El
fútbol ha evolucionado muchísimo, sujeto a la aceleración del ritmo histórico
programado por la prensa deportiva, los clubes, las Federaciones, los canales
televisivos y la FIFA (sobre todo, que se forra con los derechos de las retransmisiones). De manera que estoy entusiasmado. Incluso la
metamorfosis nominal es apasionante y hasta resulta eufónica. Lo de fútbol
es envarado y posee algo neblinoso, algo de esa frialdad sajona que disgusta y
mortifica. En cambio lo de furbo suena a patria, a cocido, a currante y
a tinto con gaseosa. Lo de furbo suena a producto nacional. No como fútbol, que suena a producto
inglés, o lo de Barça, que suena a producto Artur Mas. Por eso lo proclamo y no me corto: ¡me gusta
el furbo! (Ya sin cursiva ni nada). El furbo. Aunque los amantes del libro, y otros resentidos, lo
denuesten —progresía y todo eso—, voy a repetirlo: ¡me gusta el furbo y su
cultura! (A propósito de resentidos.

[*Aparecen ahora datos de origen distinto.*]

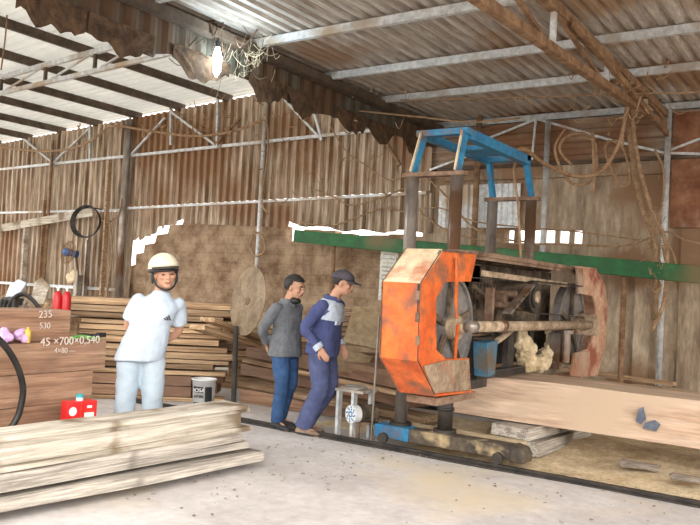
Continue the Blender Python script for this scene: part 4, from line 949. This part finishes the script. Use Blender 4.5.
bm = BM(); cyl(bm, -ax_ * .16, Vector((.17, .1, -.45)), .03, 12); cyl(bm, (.17, .1, -.4), (.17, .1, -fz.z), .045, 12); obj('stand', bm, 'steel', fan)
c = at(87.5, 222, Y=11.5); bm = BM(); random.seed(4)
for k in range(5): tube(bm, [c + Vector((math.cos(t) * (.47 + k * .012), -.02 * k, math.sin(t) * (.335 + .01 * k + .01 * math.sin(3 * t + k)))) for t in [2 * math.pi * j / 40 for j in range(41)]], .012, 6)
cyl(bm, (c.x, c.y - .12, c.z + .335), (c.x, WY - .04, c.z + .335), .015, 8); tag(obj('cable_coil', bm, 'black'), 'round coil of black cable hung on the ribbed wall', 'coil')
a = at(-20, 232, Y=11.6); b2 = at(93, 212, Y=11.75); bm = BM(); beam(bm, a, b2, .05, .19); tag(obj('plank', bm, 'wood_pale'), 'long pale board fixed slanting across the left ribbed wall', 'board')
for (a, b2, wd, m, lab) in (((27, 222), (22, 300), .13, 'wood_pale', 'pale upright post under the slanting board'), ((110, 160), (105, 300), .10, 'wood', 'thin wooden upright beside the steel post'), ((88, 240), (84, 300), .10, 'steel', 'grey upright channel near the fan'), ((45, 200), (45, 290), .08, 'rust_steel', 'dark rusty upright against the left ribbed wall'), ((80, 275), (80, 305), .3, 'wood_grey', 'grey short upright board behind the fan stand')):
    A = at(*a, Y=11.72); B = at(*b2, Y=11.72); B.z = 0; B.x = A.x + .0
    bm = BM(); beam(bm, B, A, wd, .05, Vector((1, 0, 0))); tag(obj('upright_post', bm, m), lab, 'post')
# white sack by the fan
p = at(72, 276, Y=11.3); bm = BM()
for k in range(6): ell(bm, p + Vector((random.uniform(-.1, .1), 0, random.uniform(-.1, .1))), (.1, .08, .1))
o = obj('hanging_sack', bm, 'cream'); remesh(o, .03, 1); tag(o, 'small pale cloth sack hanging on the fan stand', 'sack')

# ------------------------------------------------------------------ lumber pile behind the man in the tee
ordn = ['lowest', 'second', 'third', 'fourth', 'fifth', 'sixth', 'seventh', 'eighth', 'ninth', 'tenth', 'eleventh', 'twelfth', 'thirteenth', 'fourteenth', 'fifteenth', 'sixteenth', 'seventeenth', 'eighteenth', 'nineteenth', 'twentieth']
random.seed(31)
u_ = (r0 * 1.0 + f0 * .10).normalized(); ang = math.atan2(u_.y, u_.x)
O = at(150, 400, z=0); O.z = 0
z = .0
nlay = 15
for k in range(nlay):
    T = random.choice((.045, .05, .06, .075)) if k not in (1, 2) else .12
    for row in range(2):
        right = random.uniform(.70, 1.12) - (row * .1) - (.15 if k > 14 else 0); L_ = right + random.uniform(1.0, 1.25)
        if k in (1, 2) and row == 0: L_ = 1.5; right = .50
        s = O + u_ * (right - L_) + f0 * (row * .36 + random.uniform(-.02, .02))
        s.z = z
        wd = random.uniform(.24, .32)
        plank(L_, wd, T, s, ang + random.uniform(-.008, .008), 'wood' if k not in (1, 2) else 'wood_red',
              '%s board up in the %s row of the long pile behind the helmeted person' % (ordn[k], 'front' if row == 0 else 'rear'), 'board', 'planks in the long pile', 'plank', seed=k * 2 + row, wave=.02)
    z += T + .012 + (.012 if k % 4 == 3 else 0)
ptop = z

# slanting boards and thick beams to the right of the saw blade
def bp(a, b2, za, zb, W, T, m, lab, cat='board', name='plank', group=None, roll=0, seed=1):
    A = at(*a, z=za); B = at(*b2, z=zb); d = B - A; h = math.hypot(d.x, d.y)
    return plank(d.length, W, T, A, math.atan2(d.y, d.x), m, lab, cat, group, name, tilt=-math.atan2(d.z, h), roll=roll, seed=seed, wave=.015)
bp((240, 402), (430, 432), .0, .0, .30, .16, 'wood_red', 'long low beam on the floor behind the two walking people', 'beam', 'timber_beam', seed=3)
bp((238, 386), (420, 424), .17, .17, .30, .07, 'wood', 'plank resting on the low beam behind the two people', seed=4)
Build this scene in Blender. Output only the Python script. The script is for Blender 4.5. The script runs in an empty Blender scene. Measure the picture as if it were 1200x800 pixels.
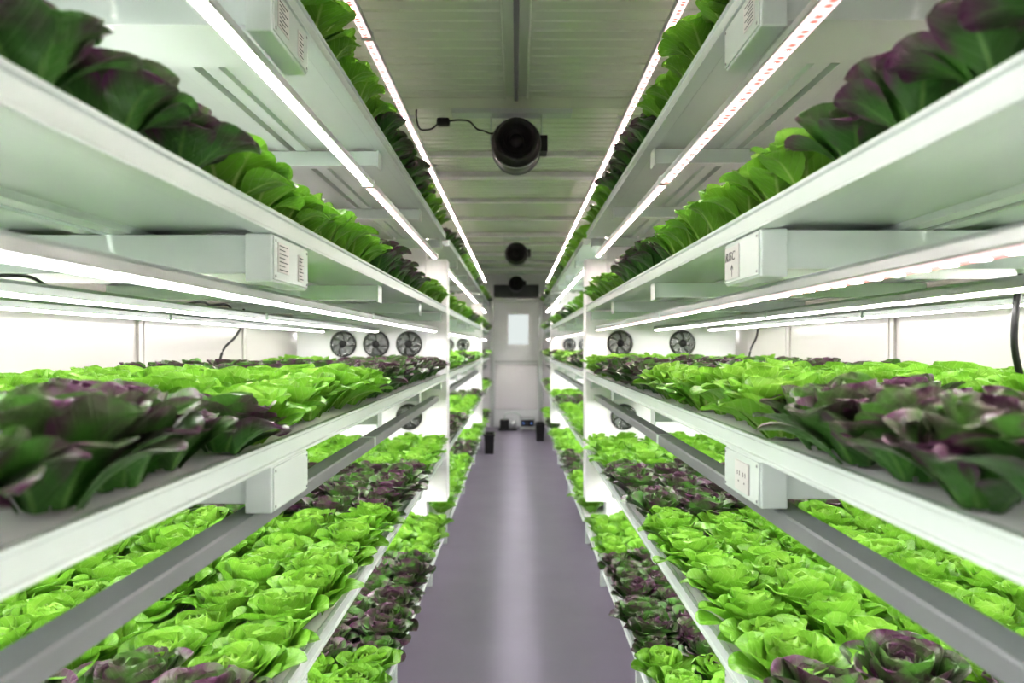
import bpy, math, random
import numpy as np
from mathutils import Vector, Matrix, Euler
random.seed(7)
scene=bpy.context.scene
COL=scene.collection
H=1.3
try:
    scene.view_settings.view_transform='Standard'
    scene.view_settings.exposure=0.40
    scene.view_settings.look='None'
    scene.view_settings.look='Medium High Contrast'
except Exception as e: print(e)
print('LOOK',scene.view_settings.look)

# ---------------------------------------------------------------- materials
def new_mat(name):
    m=bpy.data.materials.new(name); m.use_nodes=True
    nt=m.node_tree; nt.nodes.clear()
    out=nt.nodes.new('ShaderNodeOutputMaterial')
    return m,nt,out
def N(nt,t,**k):
    n=nt.nodes.new(t)
    for a,b in k.items(): setattr(n,a,b)
    return n
def simple(name,col,rough=0.5,metal=0.0,var=0.06,nscale=6.0,bump=0.0,bscale=60,spec=0.5,col2=None):
    m,nt,out=new_mat(name)
    p=N(nt,'ShaderNodeBsdfPrincipled')
    p.inputs['Roughness'].default_value=rough; p.inputs['Metallic'].default_value=metal
    p.inputs['Specular IOR Level'].default_value=spec
    g=N(nt,'ShaderNodeNewGeometry')
    n=N(nt,'ShaderNodeTexNoise'); n.inputs['Scale'].default_value=nscale; n.inputs['Detail'].default_value=4
    nt.links.new(g.outputs['Position'],n.inputs['Vector'])
    mx=N(nt,'ShaderNodeMix',data_type='RGBA')
    mx.inputs['A'].default_value=tuple(c*(1-var) for c in col)+(1,)
    mx.inputs['B'].default_value=tuple(min(1,c*(1+var)) for c in (col2 or col))+(1,)
    nt.links.new(n.outputs['Fac'],mx.inputs['Factor'])
    nt.links.new(mx.outputs['Result'],p.inputs['Base Color'])
    if bump>0:
        n2=N(nt,'ShaderNodeTexNoise'); n2.inputs['Scale'].default_value=bscale
        nt.links.new(g.outputs['Position'],n2.inputs['Vector'])
        b=N(nt,'ShaderNodeBump'); b.inputs['Strength'].default_value=bump; b.inputs['Distance'].default_value=0.01
        nt.links.new(n2.outputs['Fac'],b.inputs['Height']); nt.links.new(b.outputs['Normal'],p.inputs['Normal'])
    nt.links.new(p.outputs[0],out.inputs[0])
    return m
M_white=simple('white_powder_coat',(0.66,0.735,0.70),0.24,0,0.03)
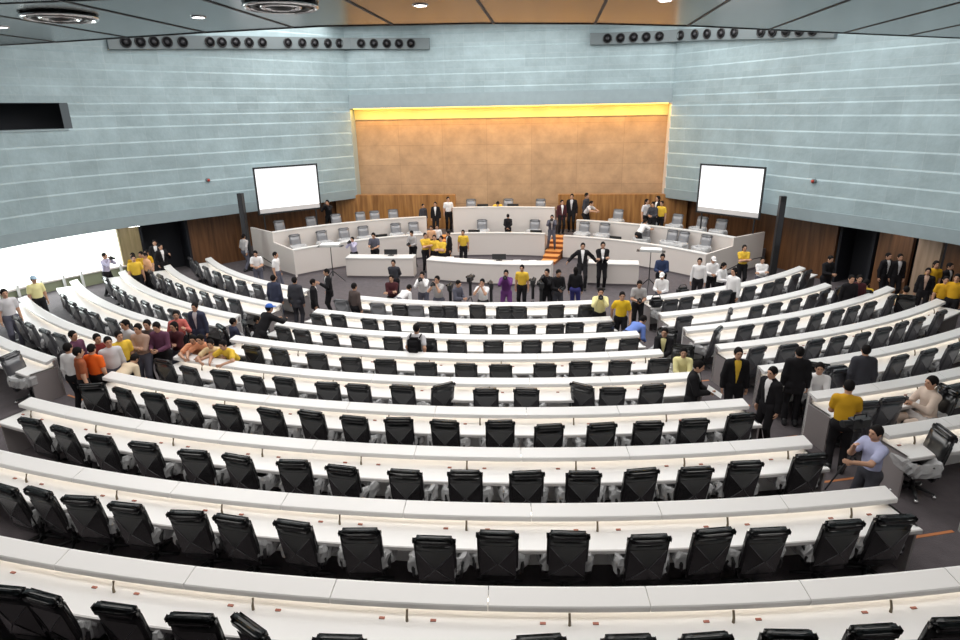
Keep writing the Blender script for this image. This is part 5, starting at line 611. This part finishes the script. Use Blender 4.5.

La otra tarde me contó uno de ellos que,
hace poco, entrevistaron a un astro del balompié. Dentro de la gilituerta
batería de preguntas tradicional, una se salió de madre. Era esta: «Hace algo más de trece años que se celebró el centenario de Borges. ¿Lo conoce?». El astro del
balompié, con desmañado énfasis ciceroniano, se tocó la frente con el dedo índice y respondió: «Sí hombre, Borges, quién no conoce a Borges. Es
una famosa marca de nueces»). Tatatachán.